Max was beyond excited just to be able to go onto the Marine Base. He declared it was the best day of his life before we ever even made it to the race site. He saw helicopters, tanks and "Army Guys" before 9 AM. You really can't imagine his delight! He had been looking forward to it for days and he and Pia even made a poster for their Dad while he was out of town earlier in the week.

We had a great time from our ringside seats alongside the final mud pit and we were all beside ourselves when Ed belly crawled over to us to say hi. After 14 years together (that's right, this week is 14 years!!) he still impresses me constantly. I was so proud of him for pushing himself physically and honoring a tradition and a commitment to his classmates. His kids were proud just because he's their terrific Dad and the fact that he was swimming in mud didn't hurt!!


God Bless Daddies for every reason they're loved. I hope your weekend was just as special.

Friday, June 13, 2008

Refreshingly Honest

There are times that being a parent just reels me into reality and makes me realize that there is nothing more important than hearing what my kids say and being able to laugh at them ~ and myself!!

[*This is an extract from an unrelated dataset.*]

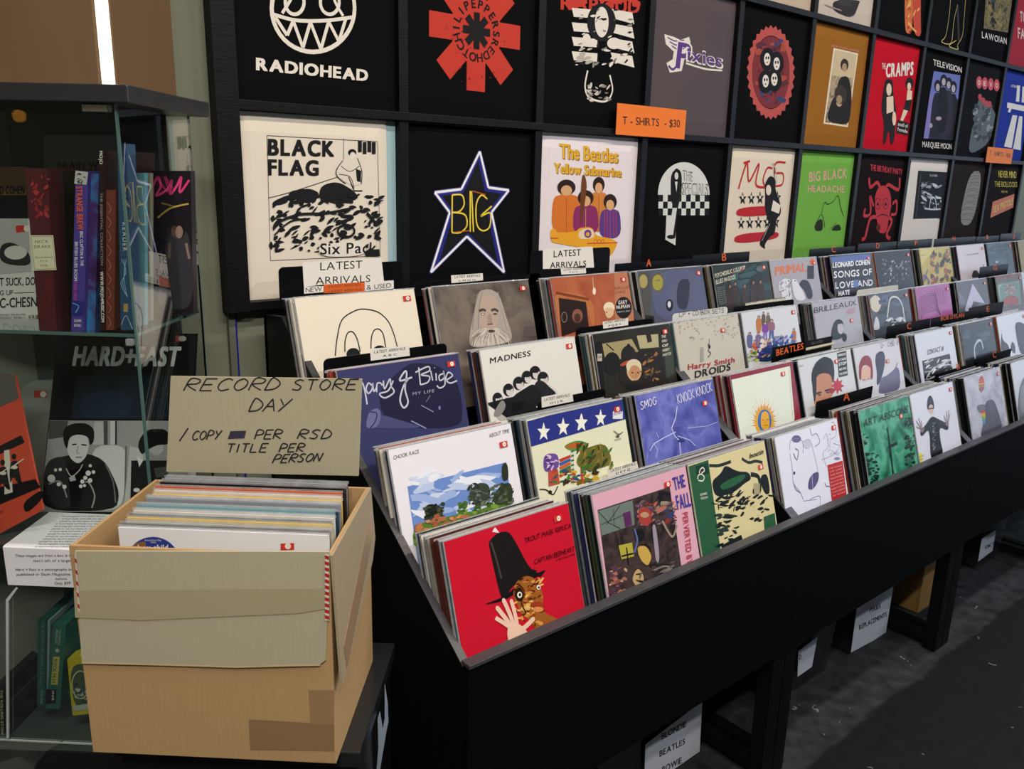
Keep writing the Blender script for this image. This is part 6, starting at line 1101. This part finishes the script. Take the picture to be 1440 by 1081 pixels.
# records in the carton
rd = random.Random(11); zr = CZ-.520
cl = ['e4e4e6', '6a6c6c', 'b8b4a0', 'd8b860', '54565a', 'd8d4cc', 'e0e0dc', '7ca0a8', '34485c', '8c9098', 'c0c4cc', 'c8a8a0', 'e4c050', 'd8d0c8', 'c85830', '1a1a1c', '26262a', '8a8c90', '2c2c30']
d = 1.108
for i, c in enumerate(cl):
    t = .004 if i in (1, 4, 8) else .006; r0_ = -.617-(.022*(d-1.108)/.22)+(0 if i == 0 else rd.uniform(-.004, .003)); zt = zr+(0 if i == 0 else rd.uniform(-.004, .004))
    m = MB(); O = loc(r0_, d, zt-.315); m.obox(O, RR, ZZ, FF, (0, .315, 0, .315, 0, t), mat(c, .4)); m.obox(O, RR, ZZ, FF, (-.002, .317, .315, .3185, t*.3, t*.6), FROST)
    if i == 0:
        o = m.build('record'); tag(o, 'frontmost record in the cardboard carton, white with a round blue badge', 'record', 'records in the cardboard carton')
        A = Art(dpl(d), None, (90, 500, .3331)); A.ell(376, 870, 112, 106, '2c3c8c', 36, 25, 180); A.ell(376, 870, 112, 106, '2c3c8c', 36); A.poly([(268, 840), (300, 790), (350, 780), (340, 830), (300, 860)], '8a5c3c', True); A.tx('boy child', 312, 820, 440, 820, 24, W1, 'x'); A.tx('Record Store Day', 342, 781, 412, 781, 7, W1, 'r'); A.tx('2022', 366, 790, 390, 790, 6, W1, 'r')
        A.poly([(915, 792), (972, 790), (972, 818), (915, 820)], 'c8382c'); A.ell(946, 803, 13, 13, 'ece4d8'); A.build('cover_print', o)
    else:
        o = m.build('record'); tag(o, ORD[i]+' record from the front in the cardboard carton, only its top edge showing', 'record', 'records with only their top edges showing in the carton')
    d += t+.0062
# clear plastic bag caught at the side of the table
m = MB(); pg = Pl(loc(tr+.012, 0, 0), FF, ZZ); P0 = [(541, 962), (545, 990), (546, 1015), (543, 1030), (538, 1060), (533, 1090), (529, 1090), (532, 1050), (531, 1010), (534, 1000), (538, 1025), (541, 1010)]
pp = dpl(c1[1]+.14); m.prism([pp.w(*pp.uv(*p)) for p in P0][::-1], FF*.002, mat('8c98a8', .15)); o = m.build('plastic_bag'); tag(o, 'crumpled strip of clear plastic hanging beside the black side table', 'bag')

# ================================================================ under the racks
TUBM = film('tub', (.62, .66, .70, 1), .12, .5, .3, 0); TP = 1.235
def tub(xa, xb, label, txt, lx, mt=None, h=.30, y=TP, card=None):
    r = tag(empty('storage_tub', ((xa+xb)/2, y+.2, 0)), label, 'storage tub', 'plastic tubs on the floor under the racks')
    m = MB(); a, b, d = xa+.02, xb-.02, .40
    lo = [(a, y+.02), (b, y+.02), (b, y+d-.02), (a, y+d-.02)]; hi = [(xa, y), (xb, y), (xb, y+d), (xa, y+d)]
    m.add([Vector((*p, .003)) for p in lo]+[Vector((*p, h)) for p in hi], [(3, 2, 1, 0), (0, 1, 5, 4), (1, 2, 6, 5), (2, 3, 7, 6), (3, 0, 4, 7)], TUBM); m.build('tub_body', r)
    m = MB(); m.box(xa-.008, xb+.008, y-.008, y+d+.008, h, h+.018, mat('3a3e42', .3)); m.build('lid', r, .003)
    m = MB(); m.box(xa+.035, xb-.035, y+.035, y+d-.04, .01, h-.04, mat('34363a', .6, var=.3)); m.build('stored_records', r)
    if lx:
        pl = Pl((0, y+.013, 0), (1, 0, 0), Vector((0, -.02, .30)).normalized()); P = [pl.w(*pl.uv(*p), .002) for p in lx]
        m = MB(); m.prism(P[::-1], Vector((0, .0008, 0)), mat('c4c8d0', .6)); o = m.build('paper_label', r); A = Art(pl, base=.0028); txt(A); A.build('lettering', o)
    return r
def t1(A): A.K(860, 720, .4028); A.tx('BLONDIE', 172, 792, 258, 746, 22, INK, 'b'); A.tx('BEATLES', 165, 852, 254, 806, 22, INK, 'b'); A.tx('BOWIE', 174, 908, 242, 872, 22, INK, 'b')
tub(1.36, 1.745, 'clear plastic tub with a long white label, at the bottom edge of the picture', t1, [(907, 1046), (987, 985), (983, 1056), (905, 1110)])
def t2(A): A.K(860, 720, .4028); A.tx('D', 652, 514, 660, 510, 18, INK, 'b')
tub(2.20, 2.56, 'clear plastic tub just right of the nearest rack leg, its label half hidden', t2, [(1122, 915), (1149, 895), (1141, 937), (1121, 951)])
def t3(A): A.K(860, 720, .4028); A.tx('PIXIES', 899, 350, 937, 332, 17, INK, 'b'); A.tx('REPLACEMENTS', 862, 410, 958, 362, 18, INK, 'b')
tub(2.68, 2.985, 'clear plastic tub with a big white label under the middle of the second rack', t3, [(1204.5, 853), (1256, 820), (1244.7, 891), (1196, 917)])
def t5(A): A.K(1240, 680, .222); A.tx('STEREOLAB', 660, 352, 760, 300, 22, INK, 'b'); A.tx('SONIC YOUTH', 650, 414, 742, 366, 22, INK, 'b')
tub(3.80, 4.085, 'farthest plastic tub, under the third rack', t5, [(1380, 757), (1400, 745), (1395, 774), (1375, 789)])
def t4(A): A.K(1240, 680, .222); A.tx('KID', 398, 530, 428, 518, 14, INK, 'b')
tub(3.42, 3.66, 'plastic tub partly behind the second rack leg, right of the small cardboard box', t4, [(1317, 788), (1338, 776), (1334, 812), (1313, 825)], y=1.26)
m = MB(); m.box(3.21, 3.40, 1.235, 1.55, .002, .33, mat('9a7440', .8, var=.15)); o = m.build('cardboard_box', None, .003); tag(o, 'small worn cardboard box on the floor beside the second rack leg', 'box')
m = MB(); m.box(3.2085, 3.21, 1.30, 1.40, .16, .24, mat('c8c8c8', .5)); m.build('paper_label', o)
# blue cable on the wall
a, b = onY(328, 440, WALLY-.006), onY(334, 530, WALLY-.006)
m = MB(); m.tube([(a.x, a.y, 1.36), (a.x+.001, a.y, a.z-.02), tuple(b), (b.x+.003, b.y, .6), (b.x+.004, b.y, .05)], .006, mat('1c1c9a', .4)); o = m.build('cable'); tag(o, 'thick blue cable running down the grey-green wall below the display grid', 'cable')
# warm bulb hanging in the shop, mirrored in the cabinet front
d = ray(27, 163); t = CD/d.dot(FF); h = CAM+d*t; rf = d-FF*(2*d.dot(FF)); p = h+rf*2.6
bl = tag(empty('pendant_bulb', p), 'warm round bulb hanging from the shop ceiling, seen only as a reflection', 'lamp')
bm = bmesh.new(); bmesh.ops.create_uvsphere(bm, u_segments=16, v_segments=10, radius=.03); me = bpy.data.meshes.new('bulb'); bm.to_mesh(me); bm.free(); me.materials.append(mat('ffb040', .4, emit=6)); o = bpy.data.objects.new('bulb', me); COL.objects.link(o); o.parent = bl
m = MB(); m.tube([p+Vector((0, 0, .03)), Vector((p.x, p.y, 3.6))], .003, mat('141414', .5)); m.build('cord', bl)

Max was following me to the kitchen this morning and I commented that my jeans were a little big while I was pulling them up on my waist. Innocently walking behind me he says,

“They’re still tight on your butt.”

If that’s not an ego check and a reason to laugh on Friday then I don’t know what is. Have a great weekend!

Tuesday, June 10, 2008

"That" Girl

It's official, I've become "That Girl".


That Girl is a phrase that I coined after my friend, Laura, who is her husband's wife ~ first and foremost in her life, without apologies. I used to laugh at her because she was not shy about saying how much she needed her husband in every way. She needed him to change light bulbs, she needed him to bring her ice cream in bed when she was pregnant . . . She is the first person to say that she is not complete without her husband. That used to be so funny to me. I thought it was super cute, but I truly did not get it. Way back then (7+ years ago) I was a super independent, hard-working, newlywed that loved her husband, but I definitely did NOT need him. Not anymore . . .

Now I am That Girl. I can't sleep when Ed's not home. I don't know where our checkbook is (that's actually ridiculous, I know). I need him to have the Laker game on really loud after dinner. I need him to brush his teeth and check e-mail while I am reading in bed. I need him to kiss me goodnight. I truly, deeply miss him when I am not here and even more when is the one away from home.

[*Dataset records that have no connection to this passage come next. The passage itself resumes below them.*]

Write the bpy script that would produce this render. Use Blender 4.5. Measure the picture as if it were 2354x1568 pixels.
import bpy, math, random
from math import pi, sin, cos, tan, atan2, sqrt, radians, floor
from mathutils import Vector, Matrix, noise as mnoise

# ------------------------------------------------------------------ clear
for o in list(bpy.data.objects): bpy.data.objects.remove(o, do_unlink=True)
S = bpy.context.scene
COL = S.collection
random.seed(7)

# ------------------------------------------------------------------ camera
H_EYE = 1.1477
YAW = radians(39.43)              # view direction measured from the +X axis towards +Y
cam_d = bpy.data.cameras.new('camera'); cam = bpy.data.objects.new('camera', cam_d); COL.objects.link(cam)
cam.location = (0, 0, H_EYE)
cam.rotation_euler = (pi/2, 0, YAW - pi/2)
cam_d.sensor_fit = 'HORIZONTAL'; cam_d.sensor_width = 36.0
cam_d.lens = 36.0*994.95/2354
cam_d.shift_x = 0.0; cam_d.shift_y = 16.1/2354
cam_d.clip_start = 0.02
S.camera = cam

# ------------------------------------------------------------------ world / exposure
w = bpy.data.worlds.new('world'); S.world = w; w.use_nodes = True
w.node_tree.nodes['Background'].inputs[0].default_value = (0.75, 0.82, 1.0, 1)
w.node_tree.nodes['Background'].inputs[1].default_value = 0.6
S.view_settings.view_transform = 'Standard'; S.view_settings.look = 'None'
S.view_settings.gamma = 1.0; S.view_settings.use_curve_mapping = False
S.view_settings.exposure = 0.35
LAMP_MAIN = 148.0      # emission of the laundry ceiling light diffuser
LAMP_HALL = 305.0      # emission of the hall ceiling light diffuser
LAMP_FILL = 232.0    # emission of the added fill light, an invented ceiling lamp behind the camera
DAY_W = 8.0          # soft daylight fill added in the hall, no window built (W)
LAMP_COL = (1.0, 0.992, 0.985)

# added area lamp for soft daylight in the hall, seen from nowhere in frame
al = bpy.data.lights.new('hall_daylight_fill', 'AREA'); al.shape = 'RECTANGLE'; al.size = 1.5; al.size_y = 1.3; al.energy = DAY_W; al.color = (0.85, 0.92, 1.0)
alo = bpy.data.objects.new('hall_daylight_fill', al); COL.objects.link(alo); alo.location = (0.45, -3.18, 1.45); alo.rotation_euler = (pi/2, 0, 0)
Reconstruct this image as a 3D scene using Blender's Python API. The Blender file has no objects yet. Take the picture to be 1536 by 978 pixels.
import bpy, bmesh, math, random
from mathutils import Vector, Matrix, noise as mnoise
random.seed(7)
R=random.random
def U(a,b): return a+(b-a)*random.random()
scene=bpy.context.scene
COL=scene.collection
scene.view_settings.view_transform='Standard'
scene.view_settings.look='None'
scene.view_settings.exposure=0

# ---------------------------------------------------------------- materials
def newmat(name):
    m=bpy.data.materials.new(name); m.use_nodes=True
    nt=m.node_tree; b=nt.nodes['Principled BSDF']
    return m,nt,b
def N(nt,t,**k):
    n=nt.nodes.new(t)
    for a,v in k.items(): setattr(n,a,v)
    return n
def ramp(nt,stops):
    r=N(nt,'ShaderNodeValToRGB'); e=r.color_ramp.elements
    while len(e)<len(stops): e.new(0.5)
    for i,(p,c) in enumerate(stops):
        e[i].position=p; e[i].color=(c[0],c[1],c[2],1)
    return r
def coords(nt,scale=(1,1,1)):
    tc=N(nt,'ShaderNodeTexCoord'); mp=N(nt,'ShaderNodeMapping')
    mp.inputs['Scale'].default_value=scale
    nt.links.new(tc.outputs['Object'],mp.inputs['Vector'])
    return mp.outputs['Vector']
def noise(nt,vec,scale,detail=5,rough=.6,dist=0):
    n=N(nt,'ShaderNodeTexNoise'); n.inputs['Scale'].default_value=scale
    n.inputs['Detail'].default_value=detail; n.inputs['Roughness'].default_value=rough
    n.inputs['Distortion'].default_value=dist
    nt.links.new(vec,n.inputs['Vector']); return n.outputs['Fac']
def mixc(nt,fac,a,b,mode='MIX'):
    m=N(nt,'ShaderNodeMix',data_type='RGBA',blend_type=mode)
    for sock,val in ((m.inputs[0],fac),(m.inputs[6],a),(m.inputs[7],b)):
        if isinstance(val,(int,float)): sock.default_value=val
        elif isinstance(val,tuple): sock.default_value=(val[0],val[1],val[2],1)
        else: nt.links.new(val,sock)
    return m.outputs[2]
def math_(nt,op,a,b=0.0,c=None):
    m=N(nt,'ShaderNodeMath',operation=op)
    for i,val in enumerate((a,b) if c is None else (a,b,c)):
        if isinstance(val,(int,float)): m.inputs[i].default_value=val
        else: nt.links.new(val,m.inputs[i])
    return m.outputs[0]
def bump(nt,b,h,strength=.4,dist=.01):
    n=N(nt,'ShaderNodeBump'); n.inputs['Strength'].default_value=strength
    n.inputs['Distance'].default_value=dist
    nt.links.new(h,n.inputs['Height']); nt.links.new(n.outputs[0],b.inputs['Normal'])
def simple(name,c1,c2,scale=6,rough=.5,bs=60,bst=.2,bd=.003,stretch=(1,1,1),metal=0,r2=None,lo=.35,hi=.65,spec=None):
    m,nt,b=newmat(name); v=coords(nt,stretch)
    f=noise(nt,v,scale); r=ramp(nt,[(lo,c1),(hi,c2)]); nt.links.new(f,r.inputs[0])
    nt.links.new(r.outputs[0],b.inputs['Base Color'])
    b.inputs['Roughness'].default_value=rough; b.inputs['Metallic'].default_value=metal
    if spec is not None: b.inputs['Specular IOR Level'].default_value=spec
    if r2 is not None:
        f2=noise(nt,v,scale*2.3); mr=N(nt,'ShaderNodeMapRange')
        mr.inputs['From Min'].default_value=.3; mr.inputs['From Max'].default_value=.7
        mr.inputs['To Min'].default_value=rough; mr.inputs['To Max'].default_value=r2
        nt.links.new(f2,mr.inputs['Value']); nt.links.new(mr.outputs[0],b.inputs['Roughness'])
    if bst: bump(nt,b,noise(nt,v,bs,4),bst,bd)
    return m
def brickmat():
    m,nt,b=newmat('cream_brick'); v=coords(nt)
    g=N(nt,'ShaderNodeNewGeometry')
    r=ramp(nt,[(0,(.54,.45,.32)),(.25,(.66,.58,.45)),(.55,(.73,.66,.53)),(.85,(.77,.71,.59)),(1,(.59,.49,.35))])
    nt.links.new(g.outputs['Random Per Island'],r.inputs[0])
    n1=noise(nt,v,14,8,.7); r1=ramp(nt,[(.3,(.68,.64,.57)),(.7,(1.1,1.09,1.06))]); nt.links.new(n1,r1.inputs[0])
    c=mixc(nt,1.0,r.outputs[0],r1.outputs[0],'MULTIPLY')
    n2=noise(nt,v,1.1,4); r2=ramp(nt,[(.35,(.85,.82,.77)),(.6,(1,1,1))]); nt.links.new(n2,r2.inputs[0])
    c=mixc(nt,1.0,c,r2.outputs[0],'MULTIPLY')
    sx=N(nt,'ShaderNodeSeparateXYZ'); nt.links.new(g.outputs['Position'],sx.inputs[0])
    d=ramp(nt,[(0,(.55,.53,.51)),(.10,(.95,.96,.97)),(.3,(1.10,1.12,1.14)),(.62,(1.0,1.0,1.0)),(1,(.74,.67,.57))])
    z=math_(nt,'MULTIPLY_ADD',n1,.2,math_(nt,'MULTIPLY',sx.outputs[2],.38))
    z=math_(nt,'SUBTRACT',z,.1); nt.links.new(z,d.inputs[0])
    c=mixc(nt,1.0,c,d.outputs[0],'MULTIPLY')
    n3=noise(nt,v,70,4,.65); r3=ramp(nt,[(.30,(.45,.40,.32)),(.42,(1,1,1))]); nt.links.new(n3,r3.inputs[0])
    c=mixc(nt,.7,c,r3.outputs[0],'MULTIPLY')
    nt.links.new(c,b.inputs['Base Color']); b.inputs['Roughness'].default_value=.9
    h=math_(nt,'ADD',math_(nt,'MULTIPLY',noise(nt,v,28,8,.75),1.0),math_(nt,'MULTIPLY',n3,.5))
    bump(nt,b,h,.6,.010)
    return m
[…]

Giggle first, and then say a little prayer for me. I hardly slept at all last night and Ed's not home until tomorrow. I miss my guy, because I'm That Girl. I am SO lucky!

Saturday, June 7, 2008

Tiny, yet mighty


Pia Grace will be 4 on June 30 and still hasn't topped the scale at 30 pounds. She came home from her Grandma's recently in an old skirt that was 12-18 mos, and it FIT! She's not a big girl, but it seems to suit her. Don't let her size fool you, though, she is one tough cookie. We all went out on our bikes today and she rode over two miles on her pink Princess bicycle. Almost at the end of our trek she literally went head over heels down an enbankment and ended up face first. I was horrified and convinced that she had broken her arm, or worse. She definitely cried and has a few scrapes to show off, but she finished crying and got right back on her bicycle. The first thing she said was "I'm gonna beat those boys!" I'm so proud of that tiny girl!

Thursday, June 5, 2008

End of the Season

We had a great time at Max's last baseball game yesterday and the End of Season party that followed. The boys got to play their final game "machine pitch" with the balls coming to them mechanically instead of being aimed right at their bat by their own coach. Everyone did great and they loved it! Max and I have both admitted to being sad the season is over and I am sure that Ed and Pia will miss it, too. Actually, Pia will be thrilled. She has complained for weeks about going to Max's games. Poor girl! The rest of Max's female fan club is going to miss the chance to cheer for him every week.


Each boy got a pennant with his name on it last night and a phrase that fits them. "Most improved" "Big Hitter" Max's was very funny and way too appropriate . . .

This isn't just playtime folks. This is baseball.

Sounds like Montoya to me. Until next season . . .

Tuesday, June 3, 2008

Calgon . . . take me away

Do you remember those commercials? The busy woman in heels who was begging for a bubble bath and no noise. That's me (and my husband, and most of our friends!) When does it all end and we feel like we are actually ahead of the game? I am starting to understand that life goes directly from this to complaining about an empty nest - in a matter of minutes. I am not necessarily complaining, but I am lamenting the lack of resources to do all the things that my family is committed to in a 24 hour period. This week alone our schedule looks like this -

Costco trip after school(we're officially out of food), a Dentist appointment, Swim Lessons - twice for each kid, a Doctor's appointment, a 9 PM Basketball game, a mid-week Little League Game, End of Year party (complete with DVD slideshow, coach's gifts, flowers for helpers and a baseball cake), three early morning meetings, volunteering in Max's class, twelve loads of laundry, Little League Closing Day, a Legoland date with Max & Pia's cousins AND two parents with full time jobs with a commute thrown in at $4.35 a gallon. Woe is me!

Time starved, check.

Emotionally overwhelmed, check.

Needing a vacation, check.

Gloriously blessed, double check.

I wish I had more time to Blog. I wish I lived closer to my family and old friends. I wish I had unlimited cash to buy my way out my hassles. But I don't wish for anything more than my heart will allow. I know this is as good as it gets, I wish it just came with more than 24 hours in a day. These two are looking forward to some downtime!